### Stated exercise
Can you copy out the data exactly? Leave the images out.

### Supplied information
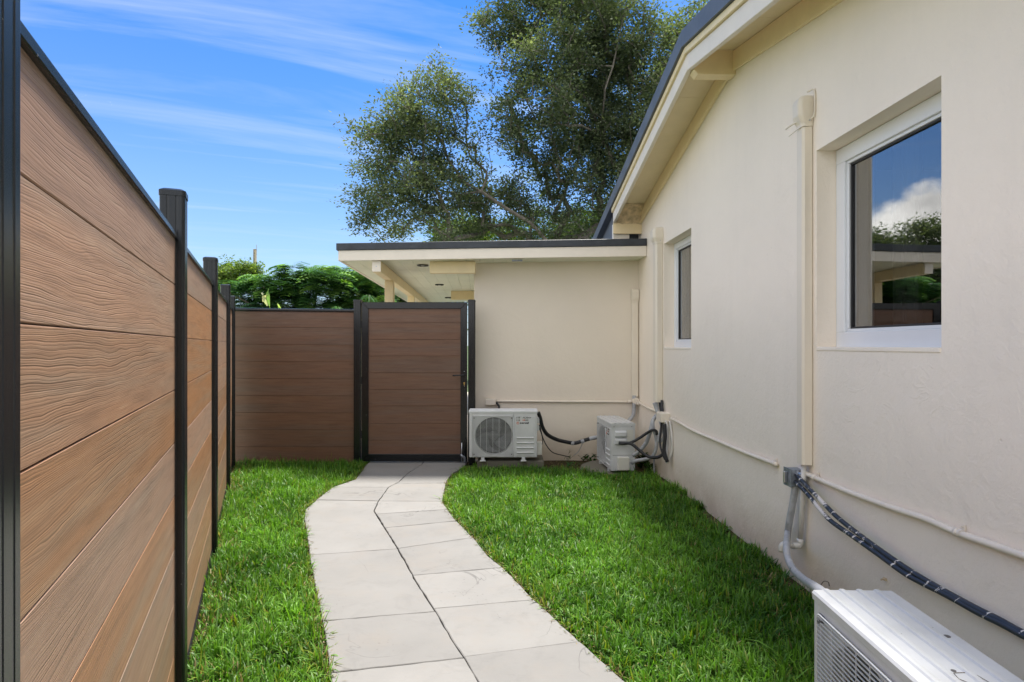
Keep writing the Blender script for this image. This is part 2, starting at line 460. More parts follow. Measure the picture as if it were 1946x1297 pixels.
M = dict(
    stucco=stucco('stucco_cream', (0.885, 0.80, 0.69)),
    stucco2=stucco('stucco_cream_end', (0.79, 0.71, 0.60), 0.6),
    trim=simple('trim_paint_cream', (0.86, 0.71, 0.45), 0.55, var=0.05, bump=0.25, bscale=60),
    trimw=simple('trim_paint_pale', (0.80, 0.73, 0.64), 0.5, var=0.04, bump=0.2, bscale=50),
    soffit=simple('soffit_paint', (0.82, 0.70, 0.48), 0.6, var=0.04, bump=0.2, bscale=50),
    soffitg=simple('soffit_boards_pale', (0.72, 0.73, 0.60), 0.45, var=0.06, vscale=2),
    flash=simple('roof_edge_metal', (0.030, 0.036, 0.046), 0.45, metal=0.0, var=0.35, vscale=7, bump=0.3, bscale=30),
    flashg=simple('roof_edge_slate', (0.10, 0.115, 0.145), 0.5, var=0.2, vscale=5, bump=0.3, bscale=20),
    board=composite_board('fence_board', (1.16, 1.00, 0.86)),
    board_shade=composite_board('fence_board_shaded', (0.54, 0.44, 0.41), 0.15),  # fence board copy; shade on gate and back fence is in the tint
    black=metal_black('powder_black'),
    darkhole=simple('dark_inside', (0.012, 0.012, 0.012), 0.9),
    slab=concrete('paver_concrete', (0.224, 0.218, 0.208)),
    pad=concrete('pad_concrete', (0.16, 0.15, 0.12)),
    deck=concrete('patio_concrete', (0.60, 0.55, 0.46)),
    soil=soil_mat('soil'),
    ground=ground_mat('ground_far'),
    grass=attr_leaf('grass_blades', 0.48, 0.32, 1.6, 0.35),
    leaf=attr_leaf('tree_leaves', 0.65, 0.36, 1.4, 0.15),
    bark=bark_mat('oak_bark', (0.19, 0.165, 0.14)),
    barkp=bark_mat('pale_bark', (0.20, 0.17, 0.13)),
    pole=bark_mat('pole_wood', (0.20, 0.18, 0.12)),
    acw=simple('ac_paint', (0.57, 0.58, 0.585), 0.42, var=0.10, vscale=5, bump=0.05, bscale=90),
    acw2=simple('ac_paint_side', (0.66, 0.64, 0.58), 0.45, var=0.04, vscale=4),
    acgrey=simple('ac_fan_plastic', (0.09, 0.095, 0.10), 0.5, var=0.1),
    coil=simple('ac_coil', (0.02, 0.022, 0.024), 0.5, var=0.3, vscale=50),
    conduit=simple('conduit_painted', (0.78, 0.71, 0.61), 0.45, var=0.05, vscale=12),
    duct=simple('duct_cover_paint', (0.76, 0.69, 0.58), 0.42, var=0.04, vscale=3),
    pvc=simple('pvc_pipe', (0.62, 0.60, 0.56), 0.4, var=0.06, vscale=10),
    wrap=simple('line_wrap_grey', (0.40, 0.41, 0.43), 0.5, var=0.18, vscale=25, bump=0.4, bscale=60),
    tape=simple('tape_black', (0.02, 0.02, 0.022), 0.45, var=0.2),
    blackins=simple('insulation_black', (0.014, 0.015, 0.018), 0.5, var=0.3, vscale=30, bump=0.6, bscale=90),
    cable=cable_mat('cable_paint_spattered'),
    galv=simple('galvanised_box', (0.26, 0.29, 0.33), 0.4, metal=0.5, var=0.3, vscale=40),
    vinyl=vinyl_white('window_vinyl'),
    seal=simple('window_seal', (0.02, 0.02, 0.022), 0.5),
    glass=glass_mat('window_glass'),
    room=simple('room_dark', (0.05, 0.048, 0.045), 0.9),
    curtain=simple('curtain_grey', (0.30, 0.28, 0.26), 0.8, var=0.1),
    brass=simple('brass_lock', (0.55, 0.38, 0.14), 0.3, metal=0.9),
    steel=simple('steel', (0.5, 0.52, 0.55), 0.3, metal=0.9),
    lens=simple('light_lens', (0.6, 0.6, 0.58), 0.3),
    sticker=simple('sticker_paper', (0.62, 0.61, 0.55), 0.6),
    ink=simple('ink_black', (0.02, 0.02, 0.02), 0.5, var=0.0),
    inkgrey=simple('ink_grey', (0.10, 0.095, 0.09), 0.5, var=0.0),
    inkred=simple('ink_orange_red', (0.55, 0.13, 0.06), 0.5, var=0.0),
)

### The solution
Keep writing the Blender script for this image. This is part 2, starting at line 460. More parts follow. Measure the picture as if it were 1946x1297 pixels.
M = dict(
    stucco=stucco('stucco_cream', (0.885, 0.80, 0.69)),
    stucco2=stucco('stucco_cream_end', (0.79, 0.71, 0.60), 0.6),
    trim=simple('trim_paint_cream', (0.86, 0.71, 0.45), 0.55, var=0.05, bump=0.25, bscale=60),
    trimw=simple('trim_paint_pale', (0.80, 0.73, 0.64), 0.5, var=0.04, bump=0.2, bscale=50),
    soffit=simple('soffit_paint', (0.82, 0.70, 0.48), 0.6, var=0.04, bump=0.2, bscale=50),
    soffitg=simple('soffit_boards_pale', (0.72, 0.73, 0.60), 0.45, var=0.06, vscale=2),
    flash=simple('roof_edge_metal', (0.030, 0.036, 0.046), 0.45, metal=0.0, var=0.35, vscale=7, bump=0.3, bscale=30),
    flashg=simple('roof_edge_slate', (0.10, 0.115, 0.145), 0.5, var=0.2, vscale=5, bump=0.3, bscale=20),
    board=composite_board('fence_board', (1.16, 1.00, 0.86)),
    board_shade=composite_board('fence_board_shaded', (0.54, 0.44, 0.41), 0.15),  # fence board copy; shade on gate and back fence is in the tint
    black=metal_black('powder_black'),
    darkhole=simple('dark_inside', (0.012, 0.012, 0.012), 0.9),
    slab=concrete('paver_concrete', (0.224, 0.218, 0.208)),
    pad=concrete('pad_concrete', (0.16, 0.15, 0.12)),
    deck=concrete('patio_concrete', (0.60, 0.55, 0.46)),
    soil=soil_mat('soil'),
    ground=ground_mat('ground_far'),
    grass=attr_leaf('grass_blades', 0.48, 0.32, 1.6, 0.35),
    leaf=attr_leaf('tree_leaves', 0.65, 0.36, 1.4, 0.15),
    bark=bark_mat('oak_bark', (0.19, 0.165, 0.14)),
    barkp=bark_mat('pale_bark', (0.20, 0.17, 0.13)),
    pole=bark_mat('pole_wood', (0.20, 0.18, 0.12)),
    acw=simple('ac_paint', (0.57, 0.58, 0.585), 0.42, var=0.10, vscale=5, bump=0.05, bscale=90),
    acw2=simple('ac_paint_side', (0.66, 0.64, 0.58), 0.45, var=0.04, vscale=4),
    acgrey=simple('ac_fan_plastic', (0.09, 0.095, 0.10), 0.5, var=0.1),
    coil=simple('ac_coil', (0.02, 0.022, 0.024), 0.5, var=0.3, vscale=50),
    conduit=simple('conduit_painted', (0.78, 0.71, 0.61), 0.45, var=0.05, vscale=12),
    duct=simple('duct_cover_paint', (0.76, 0.69, 0.58), 0.42, var=0.04, vscale=3),
    pvc=simple('pvc_pipe', (0.62, 0.60, 0.56), 0.4, var=0.06, vscale=10),
    wrap=simple('line_wrap_grey', (0.40, 0.41, 0.43), 0.5, var=0.18, vscale=25, bump=0.4, bscale=60),
    tape=simple('tape_black', (0.02, 0.02, 0.022), 0.45, var=0.2),
    blackins=simple('insulation_black', (0.014, 0.015, 0.018), 0.5, var=0.3, vscale=30, bump=0.6, bscale=90),
    cable=cable_mat('cable_paint_spattered'),
    galv=simple('galvanised_box', (0.26, 0.29, 0.33), 0.4, metal=0.5, var=0.3, vscale=40),
    vinyl=vinyl_white('window_vinyl'),
    seal=simple('window_seal', (0.02, 0.02, 0.022), 0.5),
    glass=glass_mat('window_glass'),
    room=simple('room_dark', (0.05, 0.048, 0.045), 0.9),
    curtain=simple('curtain_grey', (0.30, 0.28, 0.26), 0.8, var=0.1),
    brass=simple('brass_lock', (0.55, 0.38, 0.14), 0.3, metal=0.9),
    steel=simple('steel', (0.5, 0.52, 0.55), 0.3, metal=0.9),
    lens=simple('light_lens', (0.6, 0.6, 0.58), 0.3),
    sticker=simple('sticker_paper', (0.62, 0.61, 0.55), 0.6),
    ink=simple('ink_black', (0.02, 0.02, 0.02), 0.5, var=0.0),
    inkgrey=simple('ink_grey', (0.10, 0.095, 0.09), 0.5, var=0.0),
    inkred=simple('ink_orange_red', (0.55, 0.13, 0.06), 0.5, var=0.0),
)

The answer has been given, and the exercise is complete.